Indeed, concrete — one of the most common construction materials — tends to be one of the most environmentally destructive, amplifying the already pronounced ecological footprint of the construction industry. Thankfully, one climate tech company, Carbon Limit, has created an exciting and innovative solution to the climate crisis.

“Concrete may be one of the most under-recognized contributors to global warming, but if you think about the concrete manufacturing process, it makes sense that it is responsible for such a substantial amount of greenhouse gas emissions,” explains Tim Sperry, CEO of Carbon Limit. “Cement is made in factories that produce large amounts of exhaust, then transported by vehicles and mixed by heavy machinery, all of which consume fossil fuels.”

Carbon Limit’s solution for the climate crisis

The team at Carbon Limit has developed an alternative to traditional cement that has the potential to combat global warming with its unique technology. The innovative technology acts as a sponge for carbon dioxide in the atmosphere, absorbing it from the air and storing it in a solid form in the concrete, thereby lowering the overall carbon footprint of cities.

This innovative technology is built around decarbonization, the process by which carbon dioxide released into the atmosphere is captured, reducing its overall levels in the atmosphere. Vegetation, such as trees, conducts this process naturally by sequestering the carbon dioxide they need for photosynthesis, but there are fewer trees in cities than ever before. While some have been suggesting additional green space as a potential path to decarbonization, Carbon Limit’s technology presents an innovative solution to combat the effects of urban development.

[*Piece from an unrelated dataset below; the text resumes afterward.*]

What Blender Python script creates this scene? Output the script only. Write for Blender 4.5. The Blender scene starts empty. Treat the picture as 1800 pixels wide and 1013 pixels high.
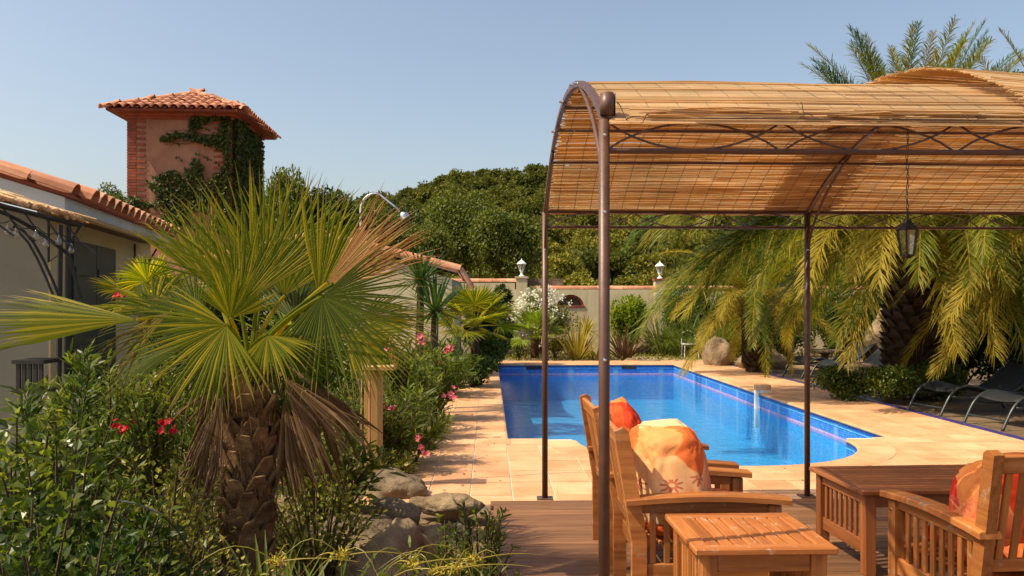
import bpy, bmesh, math, random
import numpy as np
from mathutils import Vector, Matrix, noise as mnoise
PI = math.pi
R = math.radians
rng = np.random.default_rng(7)
random.seed(7)
sc = bpy.context.scene
COL = sc.collection

# ------------------------------------------------------------------ camera, sky, sun, exposure
EYE, HZ, F = 1.45, 532.0, 1500.0
cam_d = bpy.data.cameras.new('camera'); cam = bpy.data.objects.new('camera', cam_d); COL.objects.link(cam)
cam.location = (0, 0, EYE); cam.rotation_euler = (R(90), 0, 0)
cam_d.sensor_width = 36; cam_d.lens = 36 * F / 1800; cam_d.shift_y = 25.5 / 1800
cam_d.clip_start = 0.05; cam_d.clip_end = 3000
sc.camera = cam
SUN_EL, SUN_AZ = 52.0, 17.0          # light arrives from the left and a little from behind the camera
sdir = Vector((-math.cos(R(SUN_AZ)) * math.cos(R(SUN_EL)), -math.sin(R(SUN_AZ)) * math.cos(R(SUN_EL)), math.sin(R(SUN_EL))))
world = bpy.data.worlds.new('World'); sc.world = world; world.use_nodes = True
wn = world.node_tree; wn.nodes.clear()
sky = wn.nodes.new('ShaderNodeTexSky'); sky.sky_type = 'NISHITA'; sky.sun_disc = False
sky.sun_elevation = R(SUN_EL); sky.sun_rotation = math.atan2(sdir.x, sdir.y)
sky.air_density = 1.0; sky.dust_density = 3.2; sky.ozone_density = 1.0; sky.altitude = 50
bg = wn.nodes.new('ShaderNodeBackground'); bg.inputs['Strength'].default_value = 0.15
wo = wn.nodes.new('ShaderNodeOutputWorld')
tint = wn.nodes.new('ShaderNodeMix'); tint.data_type = 'RGBA'; tint.blend_type = 'MULTIPLY'; tint.inputs[0].default_value = 1; tint.inputs[7].default_value = (1.11, 1.03, .93, 1)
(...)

As cities continue to expand and grow, more trees that naturally sequester carbon dioxide out of the atmosphere are removed. Planting a tree to replace a removed one is great, at least in theory, but it takes years — sometimes even decades — for trees to reach their full sequestration potential. With its carbon capture and storage qualities, Carbon Limit’s technology has the potential to prevent any reduction in CO2 sequestration that growing cities may cause.

How Carbon Limit’s technology stacks up against traditional concrete

Concrete has become such a dominant building material because of its durability and relatively inexpensive cost to produce cement. Concrete is weather-resistant and versatile, allowing it to be a flexible material for use in several different structures. However, this also means that concrete is not biodegradable. It can remain in landfills for thousands of years without breaking down, making the environmental catastrophe caused by concrete even more substantial than just global warming.

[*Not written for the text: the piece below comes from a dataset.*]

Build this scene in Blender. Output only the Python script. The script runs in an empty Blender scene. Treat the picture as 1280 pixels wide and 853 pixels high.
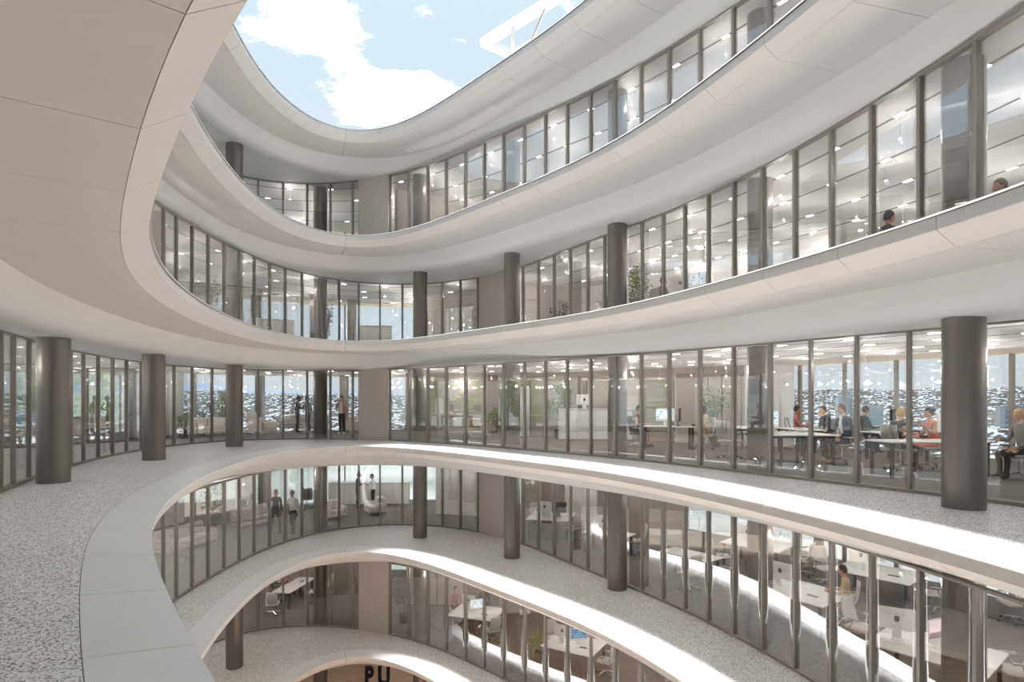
import bpy, bmesh, math, random
import numpy as np
from mathutils import Vector, Matrix
random.seed(7)
SC = bpy.context.scene
COL = SC.collection
PI = math.pi

# ------------------------------------------------------------------ camera
# eye at the origin, looking along +Y, 1.6 m above the eye-level gallery floor
FPX, CX, HY = 750.0, 640.0, 500.0          # focal length, vanishing column and horizon row of the 1280x853 frame
cam_data = bpy.data.cameras.new('camera')
cam = bpy.data.objects.new('camera', cam_data)
COL.objects.link(cam)
cam.location = (0, 0, 0)
cam.rotation_euler = (PI / 2, 0, 0)
cam_data.sensor_width = 36.0
cam_data.lens = 36.0 * FPX / 1280.0
cam_data.shift_x = 0.0
cam_data.shift_y = (HY - 426.5) / 1280.0
cam_data.clip_start = 0.05
cam_data.clip_end = 9000
SC.camera = cam

# ------------------------------------------------------------------ colour management
SC.view_settings.view_transform = 'Standard'
SC.view_settings.look = 'None'
SC.view_settings.exposure = 1.62
SC.view_settings.gamma = 1.0
SC.view_settings.use_curve_mapping = False
SC.cycles.max_bounces = 12
SC.cycles.diffuse_bounces = 8
SC.cycles.glossy_bounces = 4
SC.cycles.transparent_max_bounces = 28
SC.cycles.sample_clamp_indirect = 6.0
SC.cycles.caustics_reflective = False
SC.cycles.caustics_refractive = False

# ------------------------------------------------------------------ node helpers
class NT:
    def __init__(self, tree):
        self.t = tree
        self.n = tree.nodes
        self.l = tree.links
    def new(self, typ, **kw):
        nd = self.n.new(typ)
        for k, v in kw.items():
            if k in nd.inputs.keys():
                nd.inputs[k].default_value = v
            else:
                setattr(nd, k, v)
        return nd
    def link(self, a, b):
        self.l.new(a, b)
    def math(self, op, a, b=None, c=None, clamp=False):
        nd = self.n.new('ShaderNodeMath'); nd.operation = op; nd.use_clamp = clamp
        for i, v in enumerate((a, b, c)):
            if v is None: continue
            if isinstance(v, (int, float)): nd.inputs[i].default_value = v
            else: self.l.new(v, nd.inputs[i])
        return nd.outputs[0]
    def ramp(self, fac, stops, interp='LINEAR'):
        nd = self.n.new('ShaderNodeValToRGB'); nd.color_ramp.interpolation = interp
        el = nd.color_ramp.elements
        while len(el) < len(stops): el.new(0.5)
        for e, (p, c) in zip(el, stops):
            e.position = p
            e.color = (c[0], c[1], c[2], 1) if not isinstance(c, (int, float)) else (c, c, c, 1)
        self.l.new(fac, nd.inputs['Fac'])
        return nd.outputs['Color']
    def mix(self, fac, a, b):
        nd = self.n.new('ShaderNodeMix'); nd.data_type = 'RGBA'
        for sock, v in ((nd.inputs[0], fac), (nd.inputs[6], a), (nd.inputs[7], b)):
            if isinstance(v, (int, float)): sock.default_value = v
            elif isinstance(v, tuple): sock.default_value = (v[0], v[1], v[2], 1)
            else: self.l.new(v, sock)
        return nd.outputs[2]

def lin(r, g, b):
    f = lambda c: c / 12.92 if c <= .04045 else ((c + .055) / 1.055) ** 2.4
    return (f(r / 255), f(g / 255), f(b / 255))

# ------------------------------------------------------------------ sky
SKY_STRENGTH = 0.345
world = bpy.data.worlds.new('sky'); SC.world = world
world.use_nodes = True
w = NT(world.node_tree); w.n.clear()
co = w.new('ShaderNodeTexCoord')
sep = w.new('ShaderNodeSeparateXYZ'); w.link(co.outputs['Generated'], sep.inputs[0])
zz = w.math('MAXIMUM', sep.outputs['Z'], 0.04)
px = w.math('DIVIDE', sep.outputs['X'], zz); py = w.math('DIVIDE', sep.outputs['Y'], zz)
cb = w.new('ShaderNodeCombineXYZ'); w.link(px, cb.inputs[0]); w.link(py, cb.inputs[1])
n1 = w.new('ShaderNodeTexNoise', Scale=1.05, Detail=9.0, Roughness=0.56, Distortion=0.35)
mp = w.new('ShaderNodeMapping'); mp.inputs['Location'].default_value = (3.12, 1.65, 0.4)
w.link(cb.outputs[0], mp.inputs[0]); w.link(mp.outputs[0], n1.inputs['Vector'])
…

Much of the environmental destruction that has occurred within the atmosphere is permanent, meaning no technology can reverse it. However, Carbon Limit’s climate technology has the potential to mitigate these effects and prevent them from worsening. 

In situations where limiting carbon dioxide emissions is not practical, for instance, carbon absorption and storage can be an effective solution to help avoid global warming. “For a period after greenhouse gasses are emitted, they can be sequestered without causing much damage to the atmosphere,” Sperry explains. “This is the window of opportunity for Carbon Limit.”

Several alternatives have been proposed to prevent the environmental impact of producing more cement, such as recycled concrete aggregate (RCA), but most are inefficient as they lack the qualities of durability that define traditional cement. Carbon Limit’s technology resembles traditional cement in terms of strength and performance. The difference is that it is made with different raw materials to give it the ability to decarbonize. 

The climate crisis won’t be easy to solve. Nevertheless, by targeting unorthodox contributors to climate change, such as concrete, innovators have found an approach to global warming that might actually work. 

“Greenhouse gas emissions aren’t something we can get rid of overnight — especially since they are produced by so many things we need to have in our daily lives,” Sperry laments. “However, decarbonization technology like Carbon Limit can reduce the amount of CO2 in the atmosphere to a much more environmentally responsible level.”